> [THE EXERCISE] Leave out the pictures and set down exactly the lines from the start of the listing through the one with "from mathutils import Vector, Matrix", both included.

■ ■ ■ ■ ■

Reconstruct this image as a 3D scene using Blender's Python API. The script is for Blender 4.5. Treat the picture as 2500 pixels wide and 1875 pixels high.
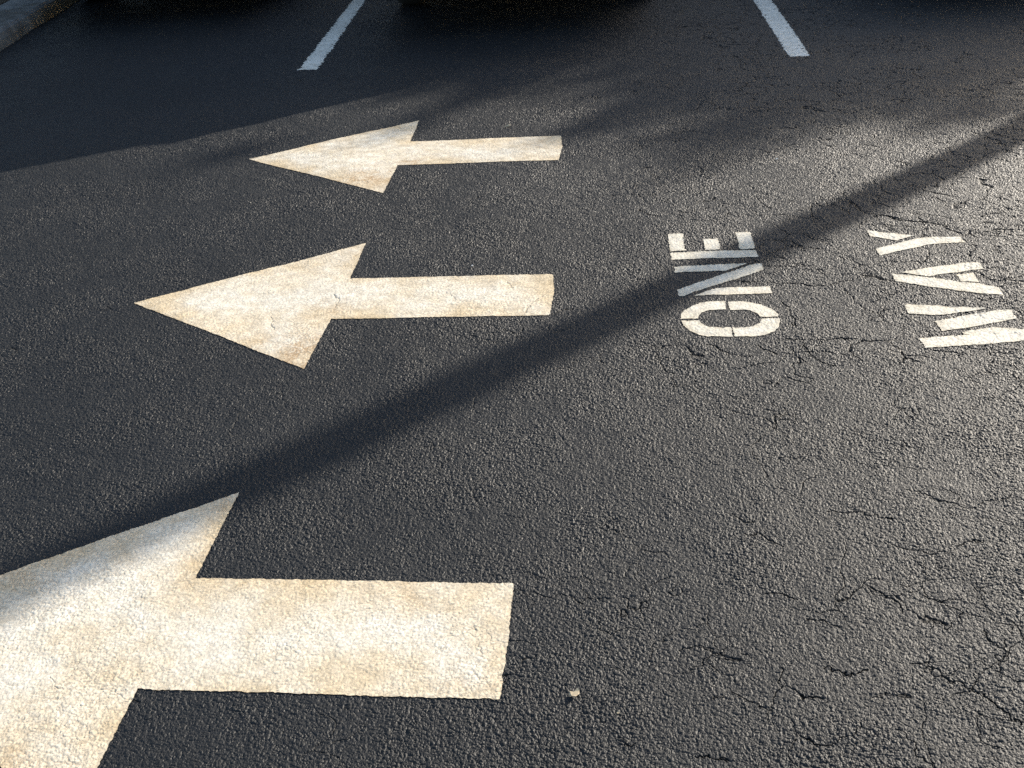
import bpy, math, random, json
import numpy as np
from mathutils import Vector, Matrix

SKY_STRENGTH = 0.12
SUN_STRENGTH = 4.6
EXPOSURE = 1.05
DENOISE = False
GRID_NX = 1900
ASPH_A = (.0056, .0066, .0080); ASPH_B = (.0088, .0100, .0116); ASPH_R = .60; ASPH_SPEC = .5
REL = 1.15
CARS = [(-3.0, 7.75), (-.35, 6.87), (2.95, 7.15)]
POLE = (1.79 + 8.0 * .743, 4.47 + 8.0 * .669)
LEAVES = 1500
SHADE_SEED = 4
SHADE = [(1500, 60, .8, 1), (1750, 60, .8, 1), (2000, 70, .8, 1), (2250, 80, .8, 1), (2450, 60, .7, 1), (1620, 20, .9, 1), (2100, 10, .9, 1), (1400, 90, .5, 1), (1330, 150, .2, .8),
         (1560, 268, .22, .8), (1750, 205, .3, .9), (1930, 150, .45, 1), (1430, 318, .13, .6), (1800, 275, .26, .5), (2050, 225, .27, .8), (2230, 195, .33, .9), (2350, 130, .4, .9), (1650, 335, .22, .4), (1930, 325, .25, .35),
         (2250, 262, .2, .5), (1700, 400, .2, .25), (980, 312, .11, .7), (1140, 245, .13, .8), (520, 385, .1, .7), (1230, 200, .12, .6), (2130, 140, .4, .9), (1600, 190, .16, .6), (2430, 205, .36, .6), (2380, 275, .22, .4), (2330, 300, .15, .25)]

GJSON = '''{"A":[[-1.4876,4.6034],[-0.7758,5.0724],[-0.7779,4.7535],[-0.0915,4.732],[-0.0854,4.5786],[-0.0995,4.4039],[-0.7898,4.4299],[-0.804,4.098]],"B":[[-1.4992,3.1541],[-0.7886,3.5827],[-0.7943,3.2833],[-0.109,3.2642],[-0.1019,3.1359],[-0.1142,2.9621],[-0.8012,2.987],[-0.8191,2.6725]],"C":[[-1.5477,1.6331],[-0.8491,2.0745],[-0.8614,1.7592],[-0.1697,1.7271],[-0.1723,1.5589],[-0.1811,1.4086],[-0.8774,1.4425],[-0.8905,1.1272]],"E":[[[0.2931,3.5499],[0.3441,3.5488],[0.339,3.4077],[0.2888,3.4043]],[[0.4092,3.4935],[0.4601,3.495],[0.4563,3.4009],[0.4071,3.4031]],[[0.5266,3.5443],[0.5782,3.5424],[0.5723,3.3998],[0.5221,3.3997]],[[0.2887,3.3907],[0.4122,3.3927],[0.5738,3.3848],[0.5734,3.3322],[0.287,3.3357]]],"N":[[[0.2911,3.2804],[0.4005,3.2847],[0.4971,3.2854],[0.5308,3.2848],[0.4573,3.2365],[0.291,3.2361]],[[0.2876,3.108],[0.3383,3.142],[0.424,3.196],[0.4916,3.2433],[0.5592,3.2822],[0.5755,3.2784],[0.5754,3.2341],[0.503,3.1869],[0.4217,3.1366],[0.3424,3.089],[0.3064,3.0616],[0.2866,3.0579]],[[0.3373,3.0612],[0.3744,3.0864],[0.4119,3.1118],[0.5774,3.111],[0.5761,3.0609],[0.4675,3.0602]]],"O":[[[0.4252,3.0125],[0.3984,3.0146],[0.3712,3.0147],[0.3479,3.0072],[0.3185,2.984],[0.2961,2.9605],[0.2837,2.934],[0.2805,2.9048],[0.3328,2.9034],[0.3359,2.9227],[0.3429,2.937],[0.3645,2.9528],[0.3872,2.956],[0.4211,2.9569]],[[0.4344,3.0081],[0.4455,3.0124],[0.4831,3.0079],[0.525,2.9872],[0.552,2.9609],[0.5655,2.935],[0.5698,2.914],[0.5687,2.9005],[0.527,2.8987],[0.5159,2.9044],[0.5145,2.9167],[0.5039,2.9347],[0.486,2.9485],[0.4646,2.9536],[0.4323,2.9526]],[[0.519,2.8887],[0.5695,2.8859],[0.5673,2.8621],[0.5592,2.8297],[0.5408,2.8078],[0.5169,2.7911],[0.4838,2.782],[0.4521,2.7819],[0.4258,2.7828],[0.4285,2.8367],[0.4703,2.8361],[0.4907,2.844],[0.5056,2.8571],[0.5138,2.8756]],[[0.2801,2.8927],[0.3327,2.8913],[0.3364,2.8742],[0.3455,2.8568],[0.3615,2.8448],[0.3847,2.8399],[0.4201,2.8387],[0.4185,2.7842],[0.3805,2.786],[0.351,2.7889],[0.3263,2.7975],[0.3071,2.8196],[0.2887,2.8538],[0.2806,2.8734]]],"Y":[[[0.9706,3.5246],[1.0253,3.4973],[1.1148,3.4597],[1.0765,3.4424],[1.0455,3.4266],[0.9685,3.4709]],[[0.9634,3.364],[1.0572,3.4095],[1.1272,3.4409],[1.163,3.4443],[1.2592,3.4347],[1.2589,3.3918],[1.1573,3.386],[1.1287,3.3786],[0.9629,3.3074]]],"Aa":[[[0.9907,3.1714],[1.2147,3.2294],[1.2591,3.2253],[1.2539,3.179],[1.155,3.157],[1.071,3.134],[1.0398,3.1476]],[[1.159,3.1427],[1.2124,3.1489],[1.209,3.0835],[1.1559,3.0939]],[[0.965,3.1626],[1.0153,3.1497],[1.082,3.1198],[1.203,3.0723],[1.2542,3.0431],[1.2515,2.9883],[1.1727,3.0144],[1.0428,3.0682],[0.9622,3.1085]]],"Ww":[[[0.9476,2.9536],[1.0335,2.9389],[1.0821,2.9285],[1.1697,2.9138],[1.1739,2.9057],[1.042,2.879],[1.0043,2.8838],[0.9449,2.8941]],[[1.008,2.8428],[1.08,2.8647],[1.1711,2.8866],[1.2403,2.8968],[1.2362,2.8361],[1.2017,2.8275],[1.0925,2.7966],[1.0101,2.7806]],[[0.936,2.739],[1.0281,2.7469],[1.0922,2.7539],[1.0633,2.7552],[1.059,2.768],[1.1041,2.7812],[1.1569,2.792],[1.1691,2.7893],[1.2026,2.7814],[1.2336,2.7712],[1.2723,2.7577],[1.2697,2.7108],[1.2102,2.7044],[1.0919,2.6916],[0.9348,2.6815]]],"cracks":[[[1.0154,3.6848],[1.0603,3.6563],[1.0988,3.6057],[1.1615,3.5876],[1.2028,3.5551],[1.2425,3.5342],[1.2499,3.4895],[1.2611,3.4453],[1.3281,3.4653],[1.3781,3.4818],[1.4367,3.4866],[1.4778,3.4661]],[[1.2631,3.8797],[1.3,3.8368],[1.3484,3.8059]],[[1.2861,3.1096],[1.306,3.081],[1.3399,3.0737]],[[1.2666,3.2711],[1.2636,3.2135]],[[0.742,2.7179],[0.7858,2.7409],[0.8416,2.7319],[0.8691,2.689],[0.8749,2.6386],[0.8532,2.5914]],[[0.742,2.7179],[0.7335,2.6577],[0.7572,2.6168]],[[0.586,3.4757],[0.6948,3.4573],[0.7301,3.3945],[0.7965,3.3809]],[[0.4788,3.1551],[0.5869,3.1459],[0.6501,3.1341],[0.708,3.0973],[0.775,3.1107],[0.8531,3.149]],[[0.541,2.763],[0.6236,2.7573],[0.6916,2.7547],[0.7584,2.748]],[[0.8749,2.6386],[0.9025,2.6028]],[[1.0315,2.6782],[1.0972,2.6638],[1.1919,2.6526]],[[0.4875,2.7351],[0.4974,2.7034],[0.5325,2.6808]],[[1.2679,3.0943],[1.3406,3.0756]],[[0.5997,2.9952],[0.6083,2.924],[0.6077,2.8338]],[[0.7121,2.0214],[0.7363,2.0168],[0.7493,1.9875],[0.7834,1.9756],[0.8181,1.9533],[0.8384,1.9526]],[[0.8561,1.9695],[0.891,1.9753],[0.932,1.9987]],[[0.3398,1.4778],[0.3369,1.4398],[0.3577,1.421],[0.368,1.4026],[0.3946,1.4]],[[0.2487,1.4269],[0.2785,1.3946],[0.3035,1.3808],[0.324,1.4031],[0.3384,1.4281]],[[0.3035,1.3808],[0.3047,1.3458],[0.3209,1.3243]],[[0.5861,1.4887],[0.6123,1.4835],[0.6294,1.4594],[0.6355,1.4452],[0.6596,1.4356],[0.6772,1.4171],[0.6902,1.3856],[0.7105,1.3679],[0.7286,1.3335]],[[0.3756,1.303],[0.4006,1.2987],[0.4299,1.3151],[0.455,1.3402]],[[0.5168,1.3269],[0.5381,1.3101],[0.541,1.2855],[0.5481,1.2654],[0.55,1.2501]],[[0.3478,1.3283],[0.3756,1.303]],[[0.6632,1.3727],[0.6491,1.3385],[0.6563,1.301],[0.6774,1.2886]],[[0.1644,1.2757],[0.1899,1.2715],[0.211,1.2593]],[[0.3073,1.9431],[0.3329,1.9147],[0.3625,1.9171]],[[0.3318,1.6834],[0.3741,1.6852],[0.4019,1.6704]],[[0.1905,1.5374],[0.2319,1.5189],[0.2651,1.4985]],[[0.5283,1.9565],[0.5889,1.9474],[0.631,1.9321],[0.6619,1.9242]],[[0.7681,1.8287],[0.8207,1.8335]],[[0.1569,1.5302],[0.171,1.5311],[0.1909,1.537],[0.2032,1.5368],[0.2164,1.5292]],[[0.2281,1.5095],[0.2453,1.508],[0.2577,1.4971],[0.2627,1.4958]],[[0.0359,1.3243],[0.0512,1.3058],[0.0619,1.2966],[0.0671,1.3037]],[[0.1712,1.277],[0.188,1.273],[0.2121,1.2651]],[[0.1993,1.4049],[0.2132,1.4103],[0.2299,1.4112]],[[-0.4529,3.1647],[-0.4324,3.1252],[-0.4104,3.101]],[[-0.2591,3.2183],[-0.2397,3.1624]],[[-0.1392,3.1015],[-0.1612,3.0739],[-0.1792,3.0319],[-0.1876,2.997]],[[-1.0034,3.009],[-0.9847,2.9725],[-0.9663,2.9231]],[[-0.8267,3.1646],[-0.8009,3.1172],[-0.8025,3.0729]],[[-0.1113,2.9773],[-0.08,2.9888],[-0.0409,3.014]],[[-0.9488,1.4402],[-0.9329,1.431],[-0.9109,1.4285],[-0.8919,1.4148],[-0.878,1.4102],[-0.865,1.4078]],[[-1.0145,1.3984],[-0.9889,1.3872],[-0.9723,1.3805]],[[-1.0582,1.4764],[-1.0301,1.4481]],[[0.205,3.8012],[0.2401,3.7454],[0.283,3.7237]],[[1.0224,3.6604],[1.0735,3.6466],[1.137,3.591],[1.2361,3.5645],[1.2501,3.4928],[1.2758,3.4447],[1.3999,3.4928],[1.4789,3.4694]],[[0.7999,3.0771],[0.8047,2.9791],[0.8322,2.9417]],[[0.9594,2.6729],[1.0226,2.6488]],[[0.346,2.7446],[0.3971,2.6795],[0.4532,2.6658]],[[0.6035,2.7273],[0.6218,2.645],[0.668,2.5934]],[[0.3283,1.8811],[0.3642,1.8734],[0.3945,1.8333]],[[0.4059,1.6095],[0.4489,1.6033],[0.4736,1.5815]],[[0.5536,1.7069],[0.5755,1.6721],[0.5995,1.6492],[0.6021,1.6163]],[[0.7383,1.5765],[0.7462,1.5355],[0.7689,1.5103]],[[0.6534,1.6703],[0.6855,1.6528],[0.7292,1.663]],[[0.4314,1.4813],[0.4678,1.4569],[0.4974,1.466]],[[0.4756,1.4014],[0.5135,1.4054],[0.5569,1.4049]]],"leaf":[[-0.0437,1.4174],[-0.3414,4.9041],[0.034,1.3698],[-0.3832,3.3424],[0.7887,4.2858]],"kerb":[[-3.8164,7.0874],[-3.8513,7.6042],[-3.9306,8.3602],[-3.9829,8.8078],[-4.4284,8.3833],[-4.2461,8.4861],[-4.2492,8.719]]}'''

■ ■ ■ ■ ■

> [RESULT OF THIS TASK]
Reconstruct this image as a 3D scene using Blender's Python API. The script is for Blender 4.5. Treat the picture as 2500 pixels wide and 1875 pixels high.
import bpy, math, random, json
import numpy as np
from mathutils import Vector, Matrix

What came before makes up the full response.